JOB: Restate the listing that follows word for word, without its pictures.

------ DATASET EXTRACT

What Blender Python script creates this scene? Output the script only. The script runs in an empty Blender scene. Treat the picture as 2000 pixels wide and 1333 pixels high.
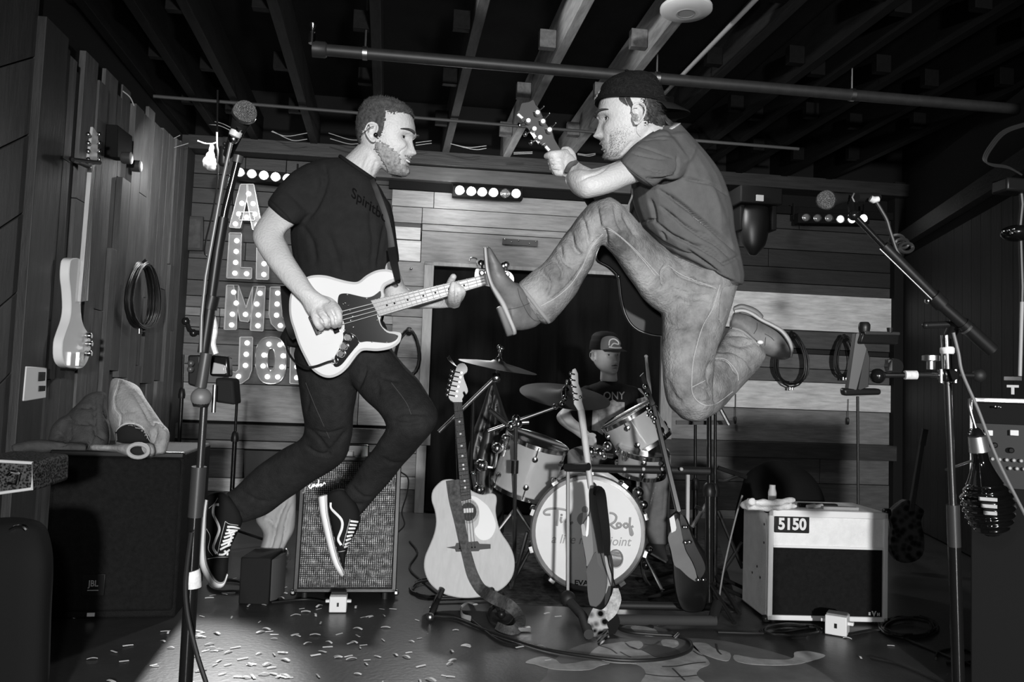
import bpy, bmesh, math, random
import numpy as np
from mathutils import Vector as V, Matrix, noise
from mathutils.bvhtree import BVHTree
random.seed(7)
SC = bpy.context.scene
COL = SC.collection
# ------------------------------------------------------------------ camera
F = 1600.0                       # focal length in pixels of the 2000 x 1333 frame
YAW, PITCH, ROLL = math.atan(243/F), math.radians(3.62), math.radians(2.06)
CAMZ = 0.95
cam = bpy.data.objects.new('camera', bpy.data.cameras.new('camera'))
COL.objects.link(cam)
cam.data.sensor_width = 36.0
cam.data.lens = F/2000*36.0
cam.data.clip_start = 0.05
RM = Matrix.Rotation(-YAW, 3, 'Z') @ Matrix.Rotation(math.pi/2+PITCH, 3, 'X') @ Matrix.Rotation(ROLL, 3, 'Z')
cam.matrix_world = Matrix.Translation((0, 0, CAMZ)) @ RM.to_4x4()
SC.camera = cam
CP = V((0, 0, CAMZ))
RX, RY, RZ = RM @ V((1, 0, 0)), RM @ V((0, 1, 0)), RM @ V((0, 0, -1))   # right, up, forward
# ------------------------------------------------------------------ light and exposure
SC.view_settings.view_transform = 'Standard'
SC.view_settings.look = 'None'
SC.view_settings.gamma = 1.0
SC.view_settings.use_curve_mapping = False
SC.view_settings.exposure = 0.0
wd = bpy.data.worlds.new('club_dark'); SC.world = wd; wd.use_nodes = True
wd.node_tree.nodes['Background'].inputs[0].default_value = (1, 1, 1, 1)
wd.node_tree.nodes['Background'].inputs[1].default_value = 0.0025

def lamp(name, kind, loc, power, target=None, size=.2, spot=60, blend=.6, sizey=None):
    l = bpy.data.lights.new(name, kind); l.energy = power
    o = bpy.data.objects.new(name, l); COL.objects.link(o); o.location = loc
    if kind == 'AREA':
        l.shape = 'RECTANGLE'; l.size = size; l.size_y = sizey or size
    else:
        l.shadow_soft_size = size
    if kind == 'SPOT':
        l.spot_size = math.radians(spot); l.spot_blend = blend
    if target is not None:
        o.rotation_euler = (V(target)-V(loc)).to_track_quat('-Z', 'Y').to_euler()
    return o
# the photographer's flash beside the lens, and the stage lamps behind and above the audience
lamp('camera_flash', 'SPOT', (-.12, -.10, 1.17), 68, (.35, 3, 1.0), size=.05, spot=95, blend=.8)
lamp('front_stage_lamp', 'SPOT', (.42, -4.5, 1.32), 2150, (.95, 6.0, 1.0), size=.14, spot=50, blend=.6)
lamp('bar_beam_centre', 'SPOT', (.35, 6.0, 2.42), 90, (.2, 4.5, .2), size=.08, spot=120, blend=.8)
lamp('bar_beam_left', 'SPOT', (-1.35, 5.9, 2.42), 12, (-1.0, 3.2, 0.0), size=.06, spot=90, blend=.8)
lamp('wall_wash_centre', 'AREA', (.55, 5.3, 2.5), 8, (.6, 6.6, 1.4), size=.9, sizey=.15)
lamp('wall_wash_left', 'AREA', (-1.1, 5.3, 2.5), 9, (-1.2, 6.6, 1.0), size=.5, sizey=.15)
lamp('wall_wash_right', 'AREA', (1.9, 5.0, 2.45), 7, (2.4, 6.6, .9), size=.4, sizey=.15)
lamp('floor_beam', 'SPOT', (-1.0, 5.9, 2.42), 520, (-.72, 2.75, 0.0), size=.06, spot=17, blend=.5)
lamp('bar_glow', 'POINT', (.42, 6.15, 2.42), 3.5, size=.05)
lamp('joist_fill', 'SPOT', (-.5, 3.3, 2.45), 75, (1.05, 3.7, 2.93), size=.05, spot=42, blend=.6)  # added spot without a fixture, brightens the left faces of two joists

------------

WRITTEN ANSWER:
What Blender Python script creates this scene? Output the script only. The script runs in an empty Blender scene. Treat the picture as 2000 pixels wide and 1333 pixels high.
import bpy, bmesh, math, random
import numpy as np
from mathutils import Vector as V, Matrix, noise
from mathutils.bvhtree import BVHTree
random.seed(7)
SC = bpy.context.scene
COL = SC.collection
# ------------------------------------------------------------------ camera
F = 1600.0                       # focal length in pixels of the 2000 x 1333 frame
YAW, PITCH, ROLL = math.atan(243/F), math.radians(3.62), math.radians(2.06)
CAMZ = 0.95
cam = bpy.data.objects.new('camera', bpy.data.cameras.new('camera'))
COL.objects.link(cam)
cam.data.sensor_width = 36.0
cam.data.lens = F/2000*36.0
cam.data.clip_start = 0.05
RM = Matrix.Rotation(-YAW, 3, 'Z') @ Matrix.Rotation(math.pi/2+PITCH, 3, 'X') @ Matrix.Rotation(ROLL, 3, 'Z')
cam.matrix_world = Matrix.Translation((0, 0, CAMZ)) @ RM.to_4x4()
SC.camera = cam
CP = V((0, 0, CAMZ))
RX, RY, RZ = RM @ V((1, 0, 0)), RM @ V((0, 1, 0)), RM @ V((0, 0, -1))   # right, up, forward
# ------------------------------------------------------------------ light and exposure
SC.view_settings.view_transform = 'Standard'
SC.view_settings.look = 'None'
SC.view_settings.gamma = 1.0
SC.view_settings.use_curve_mapping = False
SC.view_settings.exposure = 0.0
wd = bpy.data.worlds.new('club_dark'); SC.world = wd; wd.use_nodes = True
wd.node_tree.nodes['Background'].inputs[0].default_value = (1, 1, 1, 1)
wd.node_tree.nodes['Background'].inputs[1].default_value = 0.0025

def lamp(name, kind, loc, power, target=None, size=.2, spot=60, blend=.6, sizey=None):
    l = bpy.data.lights.new(name, kind); l.energy = power
    o = bpy.data.objects.new(name, l); COL.objects.link(o); o.location = loc
    if kind == 'AREA':
        l.shape = 'RECTANGLE'; l.size = size; l.size_y = sizey or size
    else:
        l.shadow_soft_size = size
    if kind == 'SPOT':
        l.spot_size = math.radians(spot); l.spot_blend = blend
    if target is not None:
        o.rotation_euler = (V(target)-V(loc)).to_track_quat('-Z', 'Y').to_euler()
    return o
# the photographer's flash beside the lens, and the stage lamps behind and above the audience
lamp('camera_flash', 'SPOT', (-.12, -.10, 1.17), 68, (.35, 3, 1.0), size=.05, spot=95, blend=.8)
lamp('front_stage_lamp', 'SPOT', (.42, -4.5, 1.32), 2150, (.95, 6.0, 1.0), size=.14, spot=50, blend=.6)
lamp('bar_beam_centre', 'SPOT', (.35, 6.0, 2.42), 90, (.2, 4.5, .2), size=.08, spot=120, blend=.8)
lamp('bar_beam_left', 'SPOT', (-1.35, 5.9, 2.42), 12, (-1.0, 3.2, 0.0), size=.06, spot=90, blend=.8)
lamp('wall_wash_centre', 'AREA', (.55, 5.3, 2.5), 8, (.6, 6.6, 1.4), size=.9, sizey=.15)
lamp('wall_wash_left', 'AREA', (-1.1, 5.3, 2.5), 9, (-1.2, 6.6, 1.0), size=.5, sizey=.15)
lamp('wall_wash_right', 'AREA', (1.9, 5.0, 2.45), 7, (2.4, 6.6, .9), size=.4, sizey=.15)
lamp('floor_beam', 'SPOT', (-1.0, 5.9, 2.42), 520, (-.72, 2.75, 0.0), size=.06, spot=17, blend=.5)
lamp('bar_glow', 'POINT', (.42, 6.15, 2.42), 3.5, size=.05)
lamp('joist_fill', 'SPOT', (-.5, 3.3, 2.45), 75, (1.05, 3.7, 2.93), size=.05, spot=42, blend=.6)  # added spot without a fixture, brightens the left faces of two joists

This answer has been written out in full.